With his newfound fame, Freedman wanted to ensure he had the best band money could buy. Literally. “I wanted to get the best band I could,” he says. “Terepai had just finished touring with D.I.G. and he was the best. So I bribed him to come join the band. ‘Come and play with me, I’ll pay you this much’. Same with Jak [Housden – guitar]. I’d always loved his work. He’d been in The Badloves and I’d seen him play solo and he just has a beautiful feel and a great stage presence. Warwick [Hornby – bass] was recommended to me, he’d been in a band called The Lab with Paul Mac and he was really solid. I got them all together in a rehearsal room in ’99. They’d never even met each other, even though Terepai and Jak both lived in Cronulla and had eyed off each other’s vintage cars”.
It was his idea of a supergroup, with Freedman as the puppet master. “As Dave McCormack once said, ‘If You’re Famous and You Know It Sack Your Band’,” Freedman laughs. “So in ’99, when I was recording ‘Love This City’, I decided to get this great band together.

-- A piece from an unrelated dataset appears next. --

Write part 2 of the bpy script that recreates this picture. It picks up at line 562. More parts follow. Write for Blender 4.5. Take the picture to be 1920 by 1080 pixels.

At the start you’re saying ‘I’ve got some good work. Come along. Then, over the years, you stop signing contracts, you just become friends. People turn up if they want, they do 90 percent of the time. Now it’s a thing I can’t replicate with other people, really. It’s in our bones.”
Freedman has no delusions about why people come to see The Whitlams these days. It’s a time to reminisce, a time to feel nostalgic, and he loves it. “It takes [the audience] back to a time when they were young and feeling passionate about music. It’s lovely to play to people when a room becomes this orgy of nostalgia, singing and memories. If we do our job well, they feel unselfconscious and we’re smiling and they’re smiling – it’s a big feedback loop and it can be a very joyous affair. Lately we’ve been going around every September, we play one or two shows in our favourite rooms and I really look forward to those.”
One thing that’s different about The Whitlams now is that, every now and then, they’ll play with orchestras. It’s a long way from the beer gardens the band played in the early-‘90s, and it’s not something Freedman ever strived to achieve. But the band are comfortable in this more refined setting. “I never imagined we’d do it,” Freedman says. “Like most things it was a mistake and it evolved. I became friends with Peter Sculthorpe at an APRA Awards, then I ended up at a party at Richard Tognetti’s and made an arse of myself. Then he asked ‘who was that arse?’ and asked me to work with the ACO. Then the West Australian Symphony found out we were open to that kind of collaboration and they commissioned some songs, so we went over and played the Perth Botanical Gardens and it worked.”
“I started commissioning arrangements of more recent songs and we got to do it in the Concert Hall at the Sydney Opera House probably ten times over the years with the Sydney Symphony. I’ve got wonderful composers to develop the arrangements, so it’s a really solid show now, we know it works with orchestras. It’s exciting to be at such a big event and be in the middle of an orchestra. It really works because I let the arrangers go to town, add melodies, add textures, use the whole orchestra. It’s not like a rock band with some padded strings in the background. It’s a really tempestuous, grandiose and sometimes poignant version of The Whitlams’ repertoire.”
The Whitlams most recent album was Little Cloud, released in March of 2006. That’s 11 years ago now; will there be a new one soon? “Not soon, no,” Freedman deadpans. “I’m not entirely sure there’ll be a Whitlams album as such. Jak wants to get in the studio – he loves it – I’ve got to write a few songs for him.”
“These days it’s a bit different. You can release three songs and go on tour, so I certainly wouldn’t count that out. But I don’t think there’ll be a whole album.”